The South Carolina Court of Appeals denied his appeal.  He then filed an application for post-conviction relief and argued, among other things, that his lawyer was ineffective for failing to request the alibi instruction. The PCR judge denied the claim, and the South Carolina Supreme Court denied certiorari. Hope then filed his federal habeas petition. The State moved for summary judgment arguing that Hope did not suffer any prejudice from his lawyer’s failure to request the instruction. The federal court dismissed the habeas petition, but granted a certificate of appealability on the question of whether Hope was prejudiced from the lack of an alibi instruction.

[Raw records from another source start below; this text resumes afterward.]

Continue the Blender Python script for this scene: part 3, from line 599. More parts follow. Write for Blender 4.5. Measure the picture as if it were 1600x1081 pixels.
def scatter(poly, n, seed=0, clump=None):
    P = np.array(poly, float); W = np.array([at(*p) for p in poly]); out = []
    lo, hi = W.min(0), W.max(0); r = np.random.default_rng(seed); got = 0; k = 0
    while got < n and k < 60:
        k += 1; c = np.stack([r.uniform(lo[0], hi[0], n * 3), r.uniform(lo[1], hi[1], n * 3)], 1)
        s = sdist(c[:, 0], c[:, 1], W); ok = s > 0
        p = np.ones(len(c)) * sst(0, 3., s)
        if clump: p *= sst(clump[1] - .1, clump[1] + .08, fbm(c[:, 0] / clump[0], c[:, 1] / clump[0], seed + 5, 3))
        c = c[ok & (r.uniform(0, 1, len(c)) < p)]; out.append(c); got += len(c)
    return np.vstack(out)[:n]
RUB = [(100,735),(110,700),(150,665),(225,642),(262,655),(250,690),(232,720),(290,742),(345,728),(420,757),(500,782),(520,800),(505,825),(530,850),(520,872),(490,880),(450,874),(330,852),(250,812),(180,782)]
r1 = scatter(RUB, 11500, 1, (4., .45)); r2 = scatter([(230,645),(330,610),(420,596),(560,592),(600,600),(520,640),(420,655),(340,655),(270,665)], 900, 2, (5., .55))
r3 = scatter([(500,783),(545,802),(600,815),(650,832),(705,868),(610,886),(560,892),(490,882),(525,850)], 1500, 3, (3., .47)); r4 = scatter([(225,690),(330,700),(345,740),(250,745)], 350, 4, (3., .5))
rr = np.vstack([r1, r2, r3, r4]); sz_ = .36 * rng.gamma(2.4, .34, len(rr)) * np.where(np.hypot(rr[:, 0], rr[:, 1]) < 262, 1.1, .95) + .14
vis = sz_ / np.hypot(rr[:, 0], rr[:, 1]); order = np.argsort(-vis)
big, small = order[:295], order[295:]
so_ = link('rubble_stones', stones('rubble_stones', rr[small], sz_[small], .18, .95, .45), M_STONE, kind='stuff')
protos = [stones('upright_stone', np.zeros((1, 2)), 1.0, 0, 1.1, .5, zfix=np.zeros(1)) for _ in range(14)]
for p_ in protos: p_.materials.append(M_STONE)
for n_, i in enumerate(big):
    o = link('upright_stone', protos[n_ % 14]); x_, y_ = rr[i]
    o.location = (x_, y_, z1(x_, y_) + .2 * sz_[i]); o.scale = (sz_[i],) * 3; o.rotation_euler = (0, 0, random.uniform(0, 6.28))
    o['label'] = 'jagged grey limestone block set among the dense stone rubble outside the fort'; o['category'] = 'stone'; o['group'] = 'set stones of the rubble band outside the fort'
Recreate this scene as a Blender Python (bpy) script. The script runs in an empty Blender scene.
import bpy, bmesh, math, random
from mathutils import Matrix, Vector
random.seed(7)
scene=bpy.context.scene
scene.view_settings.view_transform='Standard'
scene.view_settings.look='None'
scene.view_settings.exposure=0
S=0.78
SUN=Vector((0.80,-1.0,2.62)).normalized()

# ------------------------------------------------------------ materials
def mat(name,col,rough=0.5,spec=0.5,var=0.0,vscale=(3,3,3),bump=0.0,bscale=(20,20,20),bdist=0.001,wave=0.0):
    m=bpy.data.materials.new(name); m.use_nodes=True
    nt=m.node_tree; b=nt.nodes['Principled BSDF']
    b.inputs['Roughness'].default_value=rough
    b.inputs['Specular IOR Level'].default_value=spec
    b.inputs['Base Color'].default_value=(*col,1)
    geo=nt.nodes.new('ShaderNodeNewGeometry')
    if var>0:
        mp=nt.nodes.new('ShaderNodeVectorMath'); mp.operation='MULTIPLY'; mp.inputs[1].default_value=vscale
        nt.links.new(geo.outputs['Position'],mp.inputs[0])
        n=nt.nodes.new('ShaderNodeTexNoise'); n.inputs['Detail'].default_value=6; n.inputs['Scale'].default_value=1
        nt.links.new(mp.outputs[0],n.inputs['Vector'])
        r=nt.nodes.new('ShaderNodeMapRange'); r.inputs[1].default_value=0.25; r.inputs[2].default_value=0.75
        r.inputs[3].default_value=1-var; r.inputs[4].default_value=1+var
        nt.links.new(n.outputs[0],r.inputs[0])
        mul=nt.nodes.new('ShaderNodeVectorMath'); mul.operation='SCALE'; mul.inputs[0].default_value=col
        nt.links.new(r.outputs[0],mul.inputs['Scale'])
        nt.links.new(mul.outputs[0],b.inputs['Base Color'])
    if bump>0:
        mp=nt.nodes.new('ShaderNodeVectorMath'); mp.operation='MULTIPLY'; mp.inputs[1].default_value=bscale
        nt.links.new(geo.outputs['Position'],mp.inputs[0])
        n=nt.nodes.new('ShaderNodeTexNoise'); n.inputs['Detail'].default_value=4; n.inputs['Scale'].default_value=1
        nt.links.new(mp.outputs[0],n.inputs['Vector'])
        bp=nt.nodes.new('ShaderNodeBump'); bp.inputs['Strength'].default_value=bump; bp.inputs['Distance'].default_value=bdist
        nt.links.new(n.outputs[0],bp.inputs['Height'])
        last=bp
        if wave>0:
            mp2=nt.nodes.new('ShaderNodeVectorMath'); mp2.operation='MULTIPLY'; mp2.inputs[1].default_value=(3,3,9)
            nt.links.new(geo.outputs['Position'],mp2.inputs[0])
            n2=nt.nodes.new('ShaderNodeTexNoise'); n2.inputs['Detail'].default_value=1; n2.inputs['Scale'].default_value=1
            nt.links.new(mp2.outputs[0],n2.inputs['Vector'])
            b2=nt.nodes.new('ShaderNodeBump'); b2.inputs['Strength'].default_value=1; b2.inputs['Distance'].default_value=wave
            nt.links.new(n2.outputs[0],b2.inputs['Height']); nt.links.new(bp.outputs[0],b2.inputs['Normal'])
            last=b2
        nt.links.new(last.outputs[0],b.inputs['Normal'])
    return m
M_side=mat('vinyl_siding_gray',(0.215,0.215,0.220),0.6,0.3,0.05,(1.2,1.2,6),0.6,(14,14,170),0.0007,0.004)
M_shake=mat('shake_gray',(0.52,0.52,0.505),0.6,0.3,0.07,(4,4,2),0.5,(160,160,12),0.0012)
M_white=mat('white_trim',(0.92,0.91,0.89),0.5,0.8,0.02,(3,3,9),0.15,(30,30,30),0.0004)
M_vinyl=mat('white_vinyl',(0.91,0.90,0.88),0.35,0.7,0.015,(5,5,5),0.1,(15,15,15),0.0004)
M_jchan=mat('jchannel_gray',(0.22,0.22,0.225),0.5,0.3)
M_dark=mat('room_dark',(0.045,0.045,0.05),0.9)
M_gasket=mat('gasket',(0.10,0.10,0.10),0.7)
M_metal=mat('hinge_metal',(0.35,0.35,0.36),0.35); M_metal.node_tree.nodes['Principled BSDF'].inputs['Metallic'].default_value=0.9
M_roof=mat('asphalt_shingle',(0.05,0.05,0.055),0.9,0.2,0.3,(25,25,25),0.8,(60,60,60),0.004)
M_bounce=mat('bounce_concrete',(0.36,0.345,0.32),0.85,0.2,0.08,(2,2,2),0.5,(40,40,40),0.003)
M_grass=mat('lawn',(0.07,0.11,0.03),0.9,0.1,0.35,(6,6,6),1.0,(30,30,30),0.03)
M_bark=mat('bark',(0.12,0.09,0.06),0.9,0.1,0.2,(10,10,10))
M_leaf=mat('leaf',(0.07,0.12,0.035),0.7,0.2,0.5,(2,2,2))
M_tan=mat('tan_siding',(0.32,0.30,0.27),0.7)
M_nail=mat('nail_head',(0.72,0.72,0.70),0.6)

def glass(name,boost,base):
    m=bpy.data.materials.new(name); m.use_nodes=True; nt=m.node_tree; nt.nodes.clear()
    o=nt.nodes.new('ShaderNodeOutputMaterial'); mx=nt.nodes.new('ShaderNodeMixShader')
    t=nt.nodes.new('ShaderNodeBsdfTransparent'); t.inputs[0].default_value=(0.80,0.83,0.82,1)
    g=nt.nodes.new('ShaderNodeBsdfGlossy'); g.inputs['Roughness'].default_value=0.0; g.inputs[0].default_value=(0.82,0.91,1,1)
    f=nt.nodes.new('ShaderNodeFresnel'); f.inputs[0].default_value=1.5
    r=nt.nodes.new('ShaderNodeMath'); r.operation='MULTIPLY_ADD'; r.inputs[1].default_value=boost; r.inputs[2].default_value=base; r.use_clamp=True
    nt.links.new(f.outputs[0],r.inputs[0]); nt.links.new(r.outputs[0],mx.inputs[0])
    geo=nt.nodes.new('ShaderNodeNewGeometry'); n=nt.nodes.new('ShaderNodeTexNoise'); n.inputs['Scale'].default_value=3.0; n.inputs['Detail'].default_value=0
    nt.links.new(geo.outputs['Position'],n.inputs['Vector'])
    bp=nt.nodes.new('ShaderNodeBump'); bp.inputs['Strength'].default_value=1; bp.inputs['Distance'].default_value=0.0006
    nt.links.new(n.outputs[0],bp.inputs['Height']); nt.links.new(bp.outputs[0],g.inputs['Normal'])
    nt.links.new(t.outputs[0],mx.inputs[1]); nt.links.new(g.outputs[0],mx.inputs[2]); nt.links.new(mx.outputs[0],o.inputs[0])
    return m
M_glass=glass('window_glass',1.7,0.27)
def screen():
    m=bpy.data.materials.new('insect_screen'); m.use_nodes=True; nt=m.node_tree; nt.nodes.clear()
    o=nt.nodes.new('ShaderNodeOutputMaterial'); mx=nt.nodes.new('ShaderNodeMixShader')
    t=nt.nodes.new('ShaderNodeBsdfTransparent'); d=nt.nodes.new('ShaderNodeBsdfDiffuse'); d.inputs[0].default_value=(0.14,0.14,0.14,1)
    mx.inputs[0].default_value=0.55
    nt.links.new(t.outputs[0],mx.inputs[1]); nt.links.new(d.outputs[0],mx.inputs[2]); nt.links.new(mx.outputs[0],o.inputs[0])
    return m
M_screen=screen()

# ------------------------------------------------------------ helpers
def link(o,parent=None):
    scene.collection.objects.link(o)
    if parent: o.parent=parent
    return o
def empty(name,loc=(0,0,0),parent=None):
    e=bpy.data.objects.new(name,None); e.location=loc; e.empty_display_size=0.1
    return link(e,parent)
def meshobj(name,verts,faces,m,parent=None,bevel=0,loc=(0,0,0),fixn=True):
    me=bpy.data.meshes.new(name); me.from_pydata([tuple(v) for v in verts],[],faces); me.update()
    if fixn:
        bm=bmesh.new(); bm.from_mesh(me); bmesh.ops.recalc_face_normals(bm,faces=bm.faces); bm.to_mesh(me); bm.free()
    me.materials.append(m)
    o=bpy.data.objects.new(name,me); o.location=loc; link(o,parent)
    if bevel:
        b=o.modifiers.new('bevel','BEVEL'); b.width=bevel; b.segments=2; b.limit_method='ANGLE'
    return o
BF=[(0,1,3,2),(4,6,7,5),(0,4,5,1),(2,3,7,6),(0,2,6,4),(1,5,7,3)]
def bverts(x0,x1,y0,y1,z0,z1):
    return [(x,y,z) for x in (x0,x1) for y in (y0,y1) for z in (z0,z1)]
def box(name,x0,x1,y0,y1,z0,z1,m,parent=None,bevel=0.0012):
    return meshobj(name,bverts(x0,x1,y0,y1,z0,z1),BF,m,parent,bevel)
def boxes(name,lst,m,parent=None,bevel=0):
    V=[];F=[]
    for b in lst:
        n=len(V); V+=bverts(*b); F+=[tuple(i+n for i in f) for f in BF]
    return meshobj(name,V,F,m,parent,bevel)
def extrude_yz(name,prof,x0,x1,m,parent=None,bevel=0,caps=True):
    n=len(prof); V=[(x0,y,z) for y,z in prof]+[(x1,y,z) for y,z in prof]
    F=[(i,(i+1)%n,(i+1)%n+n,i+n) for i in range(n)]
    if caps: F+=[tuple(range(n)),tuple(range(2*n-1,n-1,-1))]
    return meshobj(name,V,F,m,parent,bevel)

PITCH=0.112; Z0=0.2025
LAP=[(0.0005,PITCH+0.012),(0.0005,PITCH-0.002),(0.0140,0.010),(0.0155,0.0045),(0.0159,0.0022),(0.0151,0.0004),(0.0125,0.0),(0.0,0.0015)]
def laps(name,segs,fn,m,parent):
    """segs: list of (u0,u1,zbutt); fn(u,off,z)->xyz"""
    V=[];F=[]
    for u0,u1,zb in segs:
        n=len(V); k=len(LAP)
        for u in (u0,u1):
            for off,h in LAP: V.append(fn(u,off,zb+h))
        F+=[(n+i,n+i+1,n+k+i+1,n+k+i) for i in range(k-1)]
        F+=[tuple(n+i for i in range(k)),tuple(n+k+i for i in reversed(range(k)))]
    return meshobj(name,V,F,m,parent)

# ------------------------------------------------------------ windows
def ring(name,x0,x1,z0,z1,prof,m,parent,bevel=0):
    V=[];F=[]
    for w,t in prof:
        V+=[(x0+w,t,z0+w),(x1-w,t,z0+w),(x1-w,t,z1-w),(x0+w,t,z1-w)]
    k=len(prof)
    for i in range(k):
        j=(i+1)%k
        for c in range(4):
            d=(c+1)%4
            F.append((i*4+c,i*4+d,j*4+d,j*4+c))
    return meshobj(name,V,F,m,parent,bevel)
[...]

On appeal, both parties conceded that trial counsel’s performance was deficient.  The question was whether Hope was prejudiced– in other words, if the instruction had been given, was there a reasonable probability that the outcome of the proceeding would have been different?  United States v. Luck, 611 F.3d 183, 189 (4th Cir. 2010) (great case, by the way). The Court essentially found that Hope was not prejudiced because the trial court repeatedly instructed the jury that the State must prove Hope guilty beyond a reasonable doubt. The Court also defined reasonable doubt and told the jury that Hope was presumed innocent. Also, the Court noted, the crucial issue was witness credibility and the parties presented the jury with two very different, and factually irreconcilable, situations. The Court found that the jury clearly did not credit Hope’s witnesses, therefore the jury would not have been swayed by the inclusion of an alibi instruction. Hope argued that his co-defendants’ testimonies were suspect because they received deals, but the Court found their potential bias to have been adequately covered in counsel’s closing argument.   In short, the Court found the case against Hope to be pretty solid.  The Court found that Hope failed to demonstrate that the PCR court unreasonably applied federal law, as required by habeas review, and therefore denied him relief…

Now for the interesting part.  Judge Thacker’s dissent.

“Jurors are not experts in legal principles; to function effectively, and justly, they must accurately instructed in the law.”  Carter v. Kentucky, 450 U.S. 288, 302 (1981). In this case, South Carolina’s alibi instruction would have educated the jurors that the State was required to disprove Maurice Hope’s alibi defense in order to convict him (emphasis in original).”

Judge Thacker takes this all back to first principles– the State is constitutionally obliged, as a requirement of due process– to prove the element of every crime beyond a reasonable doubt. In re Winship, 397 U.S. 358 (970); Sandstrom v. Montana, 442 U.S. 510 (1979). “Following Winship, the Supreme Court recognized the importance of accurate, explicit, and complete jury instructions where laymen are required to understand the government’s burden.” Judge Thacker notes that South Carolina’s alibi instruction specifically states that the burden is on the State to disprove the alibi.  She also notes that it is black-letter South Carolina law that the failure to request an alibi instruction is deficient, and that the failure to give it upon request requires reversal.  See State v. Burriss, 513 S.E.2d 104 (S.C. 1999). Judge Thacker also seems to take a different view of the strength of the State’s case. “And where, like here, a trial is “essentially…a swearing contest” with “skeletal instructions” and the risk of “harmful inferences,” there is a “heightened” risk that incomplete jury instructions will affect the outcome of a trial.”  Taylor v. Kentucky, 436 U.S. 478, 487-88 (1978). Judge Thacker proclaims the State’s case “incredibly weak.” Judge Thacker then proceeds to detail the evidence which shows, truly, just how weak the State’s case was.  I certainly hope the full court decides to take a look at this case. Jury instructions can fairly be considered sacrosanct. They are the statements of law that we require our juries to apply to the facts of a case.  It is simply not too much to ask that trial counsel get it right, especially when the instruction at issue is the very defense that a defendant offers to preserve his liberty. The Fourth Circuit’s majority opinion takes too cavalier an attitude towards this issue, in my humble opinion.